Do you know of a simple approach to classify particles/segments by their tilt angle distribution after standard helical refinement job? My particle stack has a range of tilt angles (up to ~10 degrees), with some particles having no tilt. I’m interested in isolating these untilted particles. Thank you!

Ravi,

There are certainly more fancy ways by manipulating the .cs file with the particle stack - especially useful when you have several stacks to process - , but I’d use the Curate Exposures job for that.

Hi Carlos,

Thanks for the suggetion. Your suggetion of ‘Curate exposure job’ seems interesting. I can see the ‘Tilt angel’ parameter for each micrograph in the UI of this job. Is this the parameter you refer to? I am little skeptical about the number it shows. For the filament of 300 A diameter, it is unlikely to tilt beyond 5-10 degree in thin ice, whereas the ‘Tilt Angle’ goes upto 70 degree for for my micrographs. Any hint?

Yes, but that’s the tilt angle as refined by the CTF determination. I usually remove the unexpected values as they tend to correspond to bad images - unless you have a reason for that, of course. I like this job a lot, you can see the CTF fit and the motion-corrected micrograph together with the all the values, including the number of picks if you include the particle coordinates before launching the job.

Hi Carlos, Thank you for the reply. Yes, it is indeed great to remove particles/micrographs based on the CTF and motion-correction stats.
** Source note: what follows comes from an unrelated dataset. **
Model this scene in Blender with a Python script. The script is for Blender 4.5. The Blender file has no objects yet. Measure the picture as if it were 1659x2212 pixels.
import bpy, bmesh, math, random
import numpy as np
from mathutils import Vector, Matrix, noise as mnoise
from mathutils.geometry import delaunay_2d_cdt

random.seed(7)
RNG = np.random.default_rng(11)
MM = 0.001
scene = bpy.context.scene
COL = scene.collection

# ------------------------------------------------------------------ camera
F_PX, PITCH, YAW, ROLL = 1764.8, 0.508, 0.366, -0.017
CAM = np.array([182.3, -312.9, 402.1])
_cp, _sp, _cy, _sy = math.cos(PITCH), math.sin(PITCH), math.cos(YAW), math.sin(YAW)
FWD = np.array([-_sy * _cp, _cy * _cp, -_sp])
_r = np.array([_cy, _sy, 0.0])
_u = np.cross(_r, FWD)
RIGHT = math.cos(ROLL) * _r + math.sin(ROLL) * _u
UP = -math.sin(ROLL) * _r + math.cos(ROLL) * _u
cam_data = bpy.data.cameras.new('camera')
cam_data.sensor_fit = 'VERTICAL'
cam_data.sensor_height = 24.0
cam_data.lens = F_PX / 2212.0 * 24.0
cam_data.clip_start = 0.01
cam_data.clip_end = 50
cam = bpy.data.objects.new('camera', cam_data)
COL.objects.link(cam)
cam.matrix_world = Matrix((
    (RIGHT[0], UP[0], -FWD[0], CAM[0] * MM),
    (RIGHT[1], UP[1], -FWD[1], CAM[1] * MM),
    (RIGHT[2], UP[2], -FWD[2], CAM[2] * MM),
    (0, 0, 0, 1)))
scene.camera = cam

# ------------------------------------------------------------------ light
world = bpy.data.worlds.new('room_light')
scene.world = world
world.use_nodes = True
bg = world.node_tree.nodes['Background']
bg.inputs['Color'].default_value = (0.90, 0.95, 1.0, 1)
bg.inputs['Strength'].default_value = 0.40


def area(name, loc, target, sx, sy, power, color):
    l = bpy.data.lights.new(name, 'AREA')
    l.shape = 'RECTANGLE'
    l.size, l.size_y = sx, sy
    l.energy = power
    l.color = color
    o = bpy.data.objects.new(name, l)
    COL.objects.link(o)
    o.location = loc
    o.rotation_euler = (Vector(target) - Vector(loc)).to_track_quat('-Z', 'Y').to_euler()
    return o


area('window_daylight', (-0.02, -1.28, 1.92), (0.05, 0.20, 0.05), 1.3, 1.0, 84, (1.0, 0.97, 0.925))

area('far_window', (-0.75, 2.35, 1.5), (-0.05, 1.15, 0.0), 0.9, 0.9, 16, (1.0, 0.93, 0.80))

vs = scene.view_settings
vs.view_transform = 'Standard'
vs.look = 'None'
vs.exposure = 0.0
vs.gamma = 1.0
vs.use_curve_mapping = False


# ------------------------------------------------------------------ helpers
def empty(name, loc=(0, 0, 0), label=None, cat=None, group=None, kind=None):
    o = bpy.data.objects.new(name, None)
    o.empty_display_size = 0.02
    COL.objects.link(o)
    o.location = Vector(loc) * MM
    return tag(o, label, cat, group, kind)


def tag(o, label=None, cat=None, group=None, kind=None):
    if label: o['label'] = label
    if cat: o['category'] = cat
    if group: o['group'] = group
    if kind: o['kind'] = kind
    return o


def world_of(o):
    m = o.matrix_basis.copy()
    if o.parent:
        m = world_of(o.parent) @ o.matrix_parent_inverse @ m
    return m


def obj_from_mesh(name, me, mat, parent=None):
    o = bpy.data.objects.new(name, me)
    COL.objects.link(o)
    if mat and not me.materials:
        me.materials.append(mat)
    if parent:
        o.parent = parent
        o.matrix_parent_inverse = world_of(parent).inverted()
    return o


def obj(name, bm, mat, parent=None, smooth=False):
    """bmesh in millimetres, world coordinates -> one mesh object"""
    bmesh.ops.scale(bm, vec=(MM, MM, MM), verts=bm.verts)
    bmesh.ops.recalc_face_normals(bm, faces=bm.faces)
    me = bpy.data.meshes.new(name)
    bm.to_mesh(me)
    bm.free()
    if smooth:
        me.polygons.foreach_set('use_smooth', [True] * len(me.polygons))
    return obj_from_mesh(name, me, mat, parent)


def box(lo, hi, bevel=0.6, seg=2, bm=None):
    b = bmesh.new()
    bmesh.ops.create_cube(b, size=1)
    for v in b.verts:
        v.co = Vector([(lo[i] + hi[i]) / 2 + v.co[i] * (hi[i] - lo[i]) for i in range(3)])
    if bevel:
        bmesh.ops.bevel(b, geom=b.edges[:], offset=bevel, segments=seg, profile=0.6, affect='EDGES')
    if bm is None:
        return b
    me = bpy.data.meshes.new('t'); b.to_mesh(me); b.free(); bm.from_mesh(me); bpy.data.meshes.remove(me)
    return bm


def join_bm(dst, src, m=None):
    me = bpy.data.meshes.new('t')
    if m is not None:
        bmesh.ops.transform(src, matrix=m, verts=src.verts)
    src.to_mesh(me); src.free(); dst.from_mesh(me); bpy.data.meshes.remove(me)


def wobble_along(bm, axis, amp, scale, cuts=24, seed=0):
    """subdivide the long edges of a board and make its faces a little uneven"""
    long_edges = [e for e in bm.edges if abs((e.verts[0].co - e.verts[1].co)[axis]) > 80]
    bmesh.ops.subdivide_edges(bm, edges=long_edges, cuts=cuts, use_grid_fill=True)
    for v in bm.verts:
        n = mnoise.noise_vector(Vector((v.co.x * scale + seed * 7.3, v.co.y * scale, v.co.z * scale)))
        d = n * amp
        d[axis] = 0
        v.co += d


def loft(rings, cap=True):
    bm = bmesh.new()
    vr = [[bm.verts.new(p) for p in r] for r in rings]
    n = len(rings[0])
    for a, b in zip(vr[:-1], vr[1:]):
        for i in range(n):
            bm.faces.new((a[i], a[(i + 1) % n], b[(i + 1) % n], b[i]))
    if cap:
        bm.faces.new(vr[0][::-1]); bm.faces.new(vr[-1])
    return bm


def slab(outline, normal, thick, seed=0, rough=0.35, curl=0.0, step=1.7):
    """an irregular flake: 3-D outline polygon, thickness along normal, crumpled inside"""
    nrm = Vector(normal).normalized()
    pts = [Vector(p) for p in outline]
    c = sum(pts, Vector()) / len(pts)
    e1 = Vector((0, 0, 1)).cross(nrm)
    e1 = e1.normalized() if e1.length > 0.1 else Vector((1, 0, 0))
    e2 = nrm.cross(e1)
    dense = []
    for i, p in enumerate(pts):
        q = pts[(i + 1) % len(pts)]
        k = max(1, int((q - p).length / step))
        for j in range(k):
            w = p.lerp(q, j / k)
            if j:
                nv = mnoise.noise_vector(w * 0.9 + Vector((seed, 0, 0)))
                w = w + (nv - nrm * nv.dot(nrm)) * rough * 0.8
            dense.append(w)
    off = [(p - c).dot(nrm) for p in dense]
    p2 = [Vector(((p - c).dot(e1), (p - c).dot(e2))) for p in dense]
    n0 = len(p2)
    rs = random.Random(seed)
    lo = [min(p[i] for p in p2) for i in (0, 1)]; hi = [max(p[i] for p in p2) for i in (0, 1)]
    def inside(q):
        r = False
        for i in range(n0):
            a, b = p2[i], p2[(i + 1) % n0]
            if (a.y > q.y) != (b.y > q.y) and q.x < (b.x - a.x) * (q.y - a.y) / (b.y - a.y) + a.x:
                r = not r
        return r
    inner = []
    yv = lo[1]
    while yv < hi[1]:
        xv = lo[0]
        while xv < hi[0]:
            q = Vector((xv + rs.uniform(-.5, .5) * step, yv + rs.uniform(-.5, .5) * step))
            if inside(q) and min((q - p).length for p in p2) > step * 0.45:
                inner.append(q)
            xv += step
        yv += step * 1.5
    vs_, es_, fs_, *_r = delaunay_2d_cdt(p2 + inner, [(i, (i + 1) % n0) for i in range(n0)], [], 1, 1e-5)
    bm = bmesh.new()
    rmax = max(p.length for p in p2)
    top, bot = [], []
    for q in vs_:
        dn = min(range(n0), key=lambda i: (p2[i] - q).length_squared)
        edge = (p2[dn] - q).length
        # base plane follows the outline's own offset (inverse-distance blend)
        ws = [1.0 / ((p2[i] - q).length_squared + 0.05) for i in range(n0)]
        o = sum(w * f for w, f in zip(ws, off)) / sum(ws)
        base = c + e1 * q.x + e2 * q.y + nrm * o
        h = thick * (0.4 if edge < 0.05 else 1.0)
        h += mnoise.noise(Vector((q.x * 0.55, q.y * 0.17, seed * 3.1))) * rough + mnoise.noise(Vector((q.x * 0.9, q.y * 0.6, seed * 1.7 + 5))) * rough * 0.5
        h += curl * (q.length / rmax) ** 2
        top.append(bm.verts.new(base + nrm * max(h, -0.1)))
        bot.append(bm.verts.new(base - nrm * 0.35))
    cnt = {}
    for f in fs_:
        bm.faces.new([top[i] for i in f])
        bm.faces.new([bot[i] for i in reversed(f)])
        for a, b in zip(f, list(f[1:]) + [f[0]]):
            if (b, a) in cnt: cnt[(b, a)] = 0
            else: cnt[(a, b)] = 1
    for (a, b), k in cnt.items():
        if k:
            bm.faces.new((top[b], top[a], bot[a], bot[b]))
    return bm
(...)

I think I am looking for something different, I am looking for separate helical segments having ~0 degree out-of-plane tilt from tilted one.
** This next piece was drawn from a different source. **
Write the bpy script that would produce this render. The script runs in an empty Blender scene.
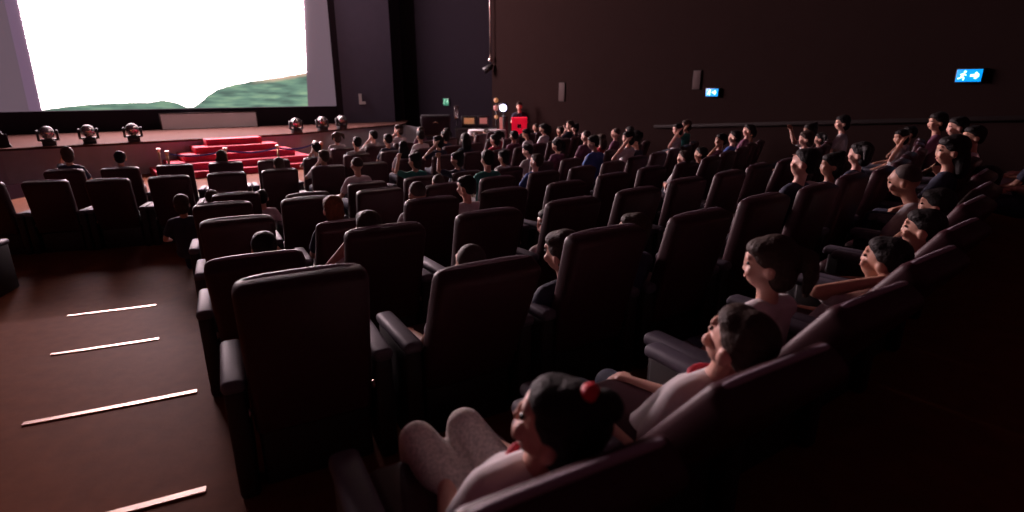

Oh no, now I see, you were talking about after the helical reconstruction, not tilted images… completely off-topic. And I can’t help you with this, then. Sorry for this.

No worries! I appreciate your suggetion though!

Hi @ravi123sonani ,

You would have to do a bit of scripting to isolate this information; unfortunately we plot it but don’t save it explicitly, so it is still “encoded” in the pose information. For example, you could find this out by using CryoSPARC Tools to open the cs file of the particles from the helical refinement, reading in the axis-angle poses through the alignments3D/pose field, and then converting these from axis-angle vectors into ZYZ Euler angles (RELION’s convention as linked would have the tilt angle as the second euler angle, i.e. rlnAngleTilt).

It may be easier to use external tools like csparc2star to do this conversion for you, as the second euler angle in the star file would be the tilt you’re looking for.

Best,
Michael

Hi @mmclean,

Thank you for your suggetion. I will try this.